Vita & Virginia : Naissance d’une passion

Le cinéma s’est toujours pris de passion pour les écrivains, de préférence tourmentés (mais ne le sont-ils pas tous ?) et ces derniers temps, ce sont ceux qui ont eu des mœurs dissolues pour leur époque (Oscar Wilde avec The Happy Prince, Colette avec le film éponyme) qui semblent plaire, avec la volonté de la part des producteurs de mettre en avant ces esprits libres, en avance sur leur temps. Cette fois, c’est au tour de Virginia Woolf d’être au cœur d’un film, racontant sa relation avec Vita Sackville-West au cœur des années 20 qui lui a inspiré le roman Orlando. Mais comment raconter une telle histoire sans sombrer dans les clichés d’un genre sentant parfois la poussière ?

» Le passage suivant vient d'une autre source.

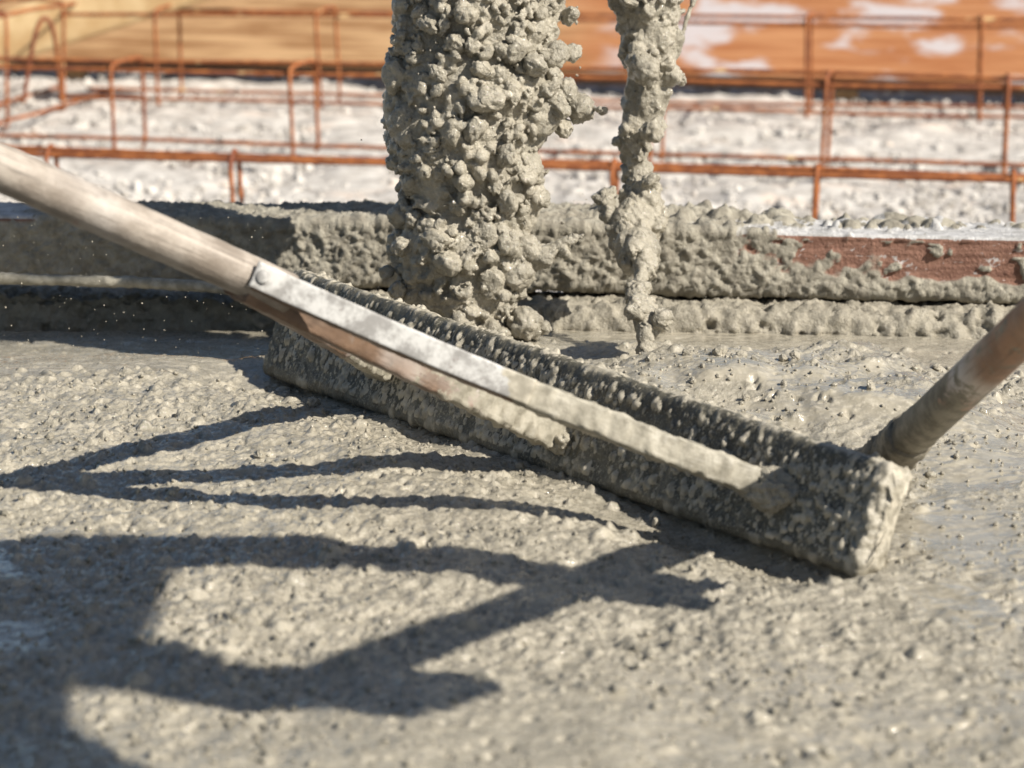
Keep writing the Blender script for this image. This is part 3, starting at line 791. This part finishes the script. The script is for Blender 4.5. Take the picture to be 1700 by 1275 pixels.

Et bien en optant pour une approche moderne, histoire de changer un peu des décors austères et de la grisâtre ambiante. Adaptant une pièce de Eileen Atkins qui racontait déjà la relation entre Vita et Virginia en se basant sur leurs nombreuses correspondances, Chanya Button (dont c’est ici le deuxième long-métrage) opte pour une mise en scène lumineuse n’ayant pas peur des effets théâtraux (la lecture des lettres des personnages faites face caméra), se reposant sur une musique moderne de Isobel Waller-Bridge pour dynamiter un peu un genre très corseté.

L’élégance de la mise en scène et l’intelligence du scénario, n’ayant pas l’ambition de nous montrer comment un artiste crée mais comment il peut être inspiré, s’apprécient alors très vite et si les étapes du voyage ont l’air balisées, Vita & Virginia n’en demeure pas moins fort plaisant de par la façon dont il décrit les mœurs de l’époque et nous plonge au sein d’un microcosme bouillonnant de créativité ne demandant qu’à être libérée.

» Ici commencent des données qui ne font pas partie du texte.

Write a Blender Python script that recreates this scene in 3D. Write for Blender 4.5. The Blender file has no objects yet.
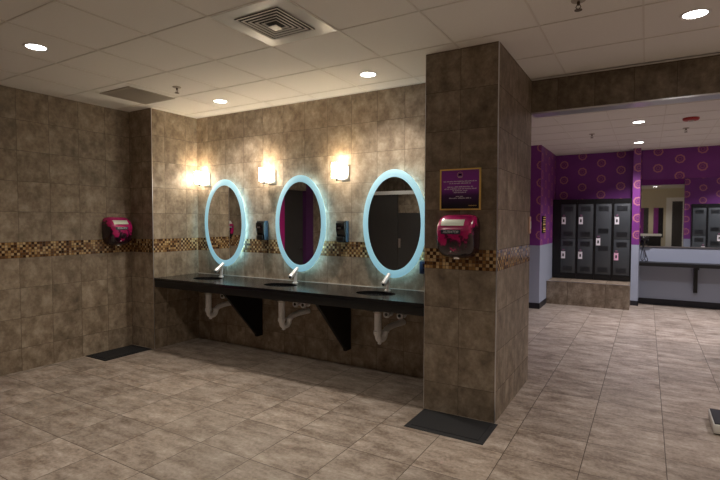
import bpy, bmesh, math, random
from math import sin, cos, pi, radians
from mathutils import Vector, Matrix
random.seed(4)
S = bpy.context.scene
COL = S.collection

# ------------------------------------------------------------------ camera
def make_camera():
    yaw, pitch, roll = .5371, -.0385, .0015
    cy, sy = cos(yaw), sin(yaw)
    fw = Vector((-sy*cos(pitch), cy*cos(pitch), sin(pitch)))
    r0 = Vector((cy, sy, 0)); u0 = r0.cross(fw)
    r = cos(roll)*r0 + sin(roll)*u0; u = -sin(roll)*r0 + cos(roll)*u0
    cd = bpy.data.cameras.new('camera'); cam = bpy.data.objects.new('camera', cd); COL.objects.link(cam)
    m = Matrix((r, u, -fw)).transposed().to_4x4(); m.translation = Vector((1.9023, -4.3269, 1.5322))
    cam.matrix_world = m
    cd.sensor_width = 36; cd.lens = 481.6/720*36; cd.clip_start = .02
    S.camera = cam
make_camera()
# ------------------------------------------------------------------ world, exposure
W = bpy.data.worlds.new('world'); S.world = W; W.use_nodes = True
W.node_tree.nodes['Background'].inputs[0].default_value = (.8, .82, .9, 1)
W.node_tree.nodes['Background'].inputs[1].default_value = .05
S.view_settings.view_transform = 'Standard'; S.view_settings.look = 'None'
S.view_settings.gamma = 1; S.view_settings.use_curve_mapping = False
S.view_settings.exposure = 0.2
P_MAIN = 74          # recessed lights, main room (W)
P_FAR = 175           # recessed lights, locker room
C_MAIN = (1, .905, .79)
C_FAR = (1, .94, .97)
E_SCONCE = 24.0       # sconce shade radiance
E_RING = .42         # lit mirror rim
E_HALO = 15.0         # strip behind the mirror
H = 2.865            # ceiling height

# ------------------------------------------------------------------ materials
def new_mat(name):
    m = bpy.data.materials.new(name); m.use_nodes = True
    return m, m.node_tree, m.node_tree.nodes['Principled BSDF']
def lin(c):
    return tuple(((v/255)/12.92 if v/255 <= .04045 else ((v/255+.055)/1.055)**2.4) for v in c)
def simple(name, col, rough=.5, metal=0, emis=None, es=0, coat=0, noise=0, nscale=30, trans=0, bump=0):
    m, t, b = new_mat(name)
    b.inputs['Base Color'].default_value = (*col, 1); b.inputs['Roughness'].default_value = rough
    b.inputs['Metallic'].default_value = metal; b.inputs['Coat Weight'].default_value = coat
    b.inputs['Transmission Weight'].default_value = trans
    if emis: b.inputs['Emission Color'].default_value = (*emis, 1); b.inputs['Emission Strength'].default_value = es
    if noise or bump:
        g = t.nodes.new('ShaderNodeNewGeometry'); n = t.nodes.new('ShaderNodeTexNoise')
        n.inputs['Scale'].default_value = nscale; n.inputs['Detail'].default_value = 4
        t.links.new(g.outputs['Position'], n.inputs['Vector'])
        if noise:
            mr = t.nodes.new('ShaderNodeMapRange'); mr.inputs['To Min'].default_value = 1-noise; mr.inputs['To Max'].default_value = 1+noise
            t.links.new(n.outputs['Fac'], mr.inputs['Value'])
            mx = t.nodes.new('ShaderNodeVectorMath'); mx.operation = 'SCALE'; mx.inputs[0].default_value = col
            t.links.new(mr.outputs[0], mx.inputs['Scale']); t.links.new(mx.outputs[0], b.inputs['Base Color'])
        if bump:
            bp = t.nodes.new('ShaderNodeBump'); bp.inputs['Strength'].default_value = bump; bp.inputs['Distance'].default_value = .002
            t.links.new(n.outputs['Fac'], bp.inputs['Height']); t.links.new(bp.outputs[0], b.inputs['Normal'])
    return m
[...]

La réussite du film tient alors dans ses deux héroïnes. Alors que leurs maris respectifs n’ont guère d’autre choix que de les laisser s’adonner à leur relation, s’avouant bien incapables de les retenir, Vita et Virginia se révèlent comme des esprits libres pourtant bien différents. En Vita  Sackville-West, Gemma Arterton fait des merveilles. Volubile, extravagante, pleine d’énergie, entreprenante, elle compose un personnage de séductrice particulièrement savoureux dont on devine toutes les pulsions sous ses différents costumes. En Virginia Woolf, Elizabeth Debicki a enfin l’occasion de briller dans un rôle à la hauteur du charisme incroyable qu’elle dégage et on espère vraiment avoir l’occasion de la revoir ainsi. Magnétique, insaisissable, fragile, libre d’esprit, Debicki compose une Virginia Woolf touchante dont on partage le désarroi sans en saisir pour autant toute la profondeur.

Romantique mais pas suranné, moderne mais pas tapageur, Vita & Virginia sait se montrer surprenant, captant avec justesse ces instants où le désir monte, faisant le portrait d’une époque passionnante et donnant envie (et c’est peut-être finalement à ça que servent ces films) de lire et relire encore Virginia Woolf.